Feral Technologies: An ethnographic account of the future

Details

Date Thursday June 3rd 2010
Time 4:00-5:00pm
Venue George E. Pake Auditorium, PARC

PARC Forum

What do rabbits, camels and cane toads all have in common? And why might this be relevant to the future of new technologies. In this talk, I want to explore the ways in which new technologies are following the path of feral Australian pests – in particular, I am interested in the unexpected and unscheduled transformations that have occurred in the last decade. In 1998, an estimated 68% of the world’s internet users were Americans. A decade later that number had shrunk to less than 20%.  The complexion of the web – its users, their desires, their languages, points of entry and experiences – has subtly and not so subtly changed over that period. All these new online participants bring with them potentially different conceptual models of information, knowledge and knowledge systems with profound consequences for the ideological basis of the net. These new participants also operate within different regulatory and legislative regimes which will bring markedly different ideas about how to shape what happens online.

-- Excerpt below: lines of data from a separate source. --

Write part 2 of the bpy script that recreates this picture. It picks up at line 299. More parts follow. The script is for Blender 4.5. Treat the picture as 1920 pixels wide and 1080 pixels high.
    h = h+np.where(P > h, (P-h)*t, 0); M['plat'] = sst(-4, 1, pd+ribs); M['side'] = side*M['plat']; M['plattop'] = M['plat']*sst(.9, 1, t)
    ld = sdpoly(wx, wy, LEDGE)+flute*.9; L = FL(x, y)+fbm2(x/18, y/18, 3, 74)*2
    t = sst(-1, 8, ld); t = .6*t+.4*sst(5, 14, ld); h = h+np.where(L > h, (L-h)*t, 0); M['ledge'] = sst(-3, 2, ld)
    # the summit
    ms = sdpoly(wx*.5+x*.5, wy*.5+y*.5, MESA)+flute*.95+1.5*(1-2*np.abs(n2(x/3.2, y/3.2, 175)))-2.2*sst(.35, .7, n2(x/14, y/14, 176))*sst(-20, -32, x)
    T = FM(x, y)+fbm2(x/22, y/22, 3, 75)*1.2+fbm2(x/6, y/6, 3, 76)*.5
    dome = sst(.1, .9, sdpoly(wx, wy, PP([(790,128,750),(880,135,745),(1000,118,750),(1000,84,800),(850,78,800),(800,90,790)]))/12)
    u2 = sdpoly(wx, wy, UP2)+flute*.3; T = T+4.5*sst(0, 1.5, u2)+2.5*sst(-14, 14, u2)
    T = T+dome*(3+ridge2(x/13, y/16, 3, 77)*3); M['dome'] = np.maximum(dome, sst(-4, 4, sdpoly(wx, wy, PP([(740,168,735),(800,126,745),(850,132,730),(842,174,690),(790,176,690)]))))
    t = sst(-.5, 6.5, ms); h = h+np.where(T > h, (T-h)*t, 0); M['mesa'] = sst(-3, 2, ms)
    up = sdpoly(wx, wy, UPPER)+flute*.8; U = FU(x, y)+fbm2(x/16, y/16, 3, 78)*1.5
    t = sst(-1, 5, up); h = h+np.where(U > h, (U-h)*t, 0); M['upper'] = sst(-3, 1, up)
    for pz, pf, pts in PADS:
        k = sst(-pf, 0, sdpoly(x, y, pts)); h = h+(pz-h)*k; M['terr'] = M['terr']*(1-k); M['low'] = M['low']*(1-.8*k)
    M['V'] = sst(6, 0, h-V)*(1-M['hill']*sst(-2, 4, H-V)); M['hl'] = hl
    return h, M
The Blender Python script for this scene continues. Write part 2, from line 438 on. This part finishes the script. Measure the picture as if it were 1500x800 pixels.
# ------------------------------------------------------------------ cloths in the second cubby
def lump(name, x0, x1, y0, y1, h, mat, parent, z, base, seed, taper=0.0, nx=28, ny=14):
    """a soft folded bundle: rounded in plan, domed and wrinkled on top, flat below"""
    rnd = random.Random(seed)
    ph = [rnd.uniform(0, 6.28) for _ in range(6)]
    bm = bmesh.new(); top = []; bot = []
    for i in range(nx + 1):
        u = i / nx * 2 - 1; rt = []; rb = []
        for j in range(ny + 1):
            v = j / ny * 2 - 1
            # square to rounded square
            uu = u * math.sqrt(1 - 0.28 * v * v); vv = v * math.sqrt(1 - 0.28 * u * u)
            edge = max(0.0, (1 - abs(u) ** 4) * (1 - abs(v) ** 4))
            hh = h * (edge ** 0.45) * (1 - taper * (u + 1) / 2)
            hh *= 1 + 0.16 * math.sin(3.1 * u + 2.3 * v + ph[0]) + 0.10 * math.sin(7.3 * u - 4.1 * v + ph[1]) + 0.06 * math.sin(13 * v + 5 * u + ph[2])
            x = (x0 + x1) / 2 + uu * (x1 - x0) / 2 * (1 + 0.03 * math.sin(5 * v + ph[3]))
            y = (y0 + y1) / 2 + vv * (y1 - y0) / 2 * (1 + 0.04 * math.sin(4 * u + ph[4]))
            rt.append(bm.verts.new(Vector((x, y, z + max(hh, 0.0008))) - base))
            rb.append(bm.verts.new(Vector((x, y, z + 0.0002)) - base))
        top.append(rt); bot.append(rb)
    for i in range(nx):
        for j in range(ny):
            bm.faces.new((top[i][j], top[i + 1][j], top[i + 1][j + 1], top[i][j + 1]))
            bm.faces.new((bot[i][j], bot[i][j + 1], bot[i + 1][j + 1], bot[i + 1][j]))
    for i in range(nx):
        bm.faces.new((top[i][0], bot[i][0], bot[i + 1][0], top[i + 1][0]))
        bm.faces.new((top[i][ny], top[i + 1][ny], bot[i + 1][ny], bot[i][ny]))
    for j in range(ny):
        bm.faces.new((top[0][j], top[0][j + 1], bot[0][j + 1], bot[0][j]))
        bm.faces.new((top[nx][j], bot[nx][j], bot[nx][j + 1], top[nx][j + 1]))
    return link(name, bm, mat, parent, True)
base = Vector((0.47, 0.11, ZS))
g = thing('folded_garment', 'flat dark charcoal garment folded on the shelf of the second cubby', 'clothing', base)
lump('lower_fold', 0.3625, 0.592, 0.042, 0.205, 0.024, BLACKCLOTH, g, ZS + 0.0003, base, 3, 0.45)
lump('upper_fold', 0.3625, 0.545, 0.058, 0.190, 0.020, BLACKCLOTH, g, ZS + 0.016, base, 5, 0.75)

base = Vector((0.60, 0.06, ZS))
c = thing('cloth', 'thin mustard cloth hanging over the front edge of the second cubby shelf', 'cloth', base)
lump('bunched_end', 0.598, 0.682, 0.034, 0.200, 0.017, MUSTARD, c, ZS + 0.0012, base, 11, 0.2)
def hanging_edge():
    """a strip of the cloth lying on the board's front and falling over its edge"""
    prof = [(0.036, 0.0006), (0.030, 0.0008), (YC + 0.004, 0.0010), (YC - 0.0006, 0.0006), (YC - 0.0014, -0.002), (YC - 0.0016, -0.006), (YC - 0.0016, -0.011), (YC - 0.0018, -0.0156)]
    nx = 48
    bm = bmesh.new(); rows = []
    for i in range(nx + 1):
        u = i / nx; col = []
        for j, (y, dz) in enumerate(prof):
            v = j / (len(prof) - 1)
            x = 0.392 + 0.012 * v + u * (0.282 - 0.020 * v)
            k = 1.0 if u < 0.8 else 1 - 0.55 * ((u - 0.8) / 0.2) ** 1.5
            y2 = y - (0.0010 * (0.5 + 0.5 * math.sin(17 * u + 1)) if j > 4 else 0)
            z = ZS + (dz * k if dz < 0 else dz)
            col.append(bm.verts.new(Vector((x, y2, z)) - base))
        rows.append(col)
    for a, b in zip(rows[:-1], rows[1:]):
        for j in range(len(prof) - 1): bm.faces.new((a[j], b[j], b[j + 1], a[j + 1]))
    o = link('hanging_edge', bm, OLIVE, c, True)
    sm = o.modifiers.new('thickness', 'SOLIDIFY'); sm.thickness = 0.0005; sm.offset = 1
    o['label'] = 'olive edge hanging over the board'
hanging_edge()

And in this same time period, the number and kind of digital devices in peoples’ lives has grown and changed. Devices have proliferated with ensembles and debris collecting in the bottom of backpacks, on the dashboards of dusty trucks and in drawers, cabinets, and baskets.  I want to explore these feral technology proliferations, in the ways in which they have defied conventional wisdom and acceptable boundaries, and, most importantly, the ways in which they have transformed themselves into new objects and experiences.

Presenter(s)

Born and raised in Australia, today Dr. Genevieve Bell is the Director of the User Experience Group within Intel Corporation’s Digital Home Group in Portland, Oregon. She is the driving force behind Intel’s emerging consumer-centred product focus. Gathering a team of anthropologists, interaction designers and human factors engineers to transform consumer-centric product innovation, she has fundamentally changed how Intel envisions, plans and develops its platforms. Her team is responsible for setting research directions, conducting global comparative qualitative and quantitative research, leading new product strategy and definition, and championing consumer-centric innovation and thinking in Intel’s Consumer Electronics business and across all of Intel’s platforms.

Dr. Bell has a Ph.D. in anthropology from Stanford University, and a new book forthcoming from MIT Press. She was recently recognized by Fast Company magazine as one of the 100 most innovative people in business.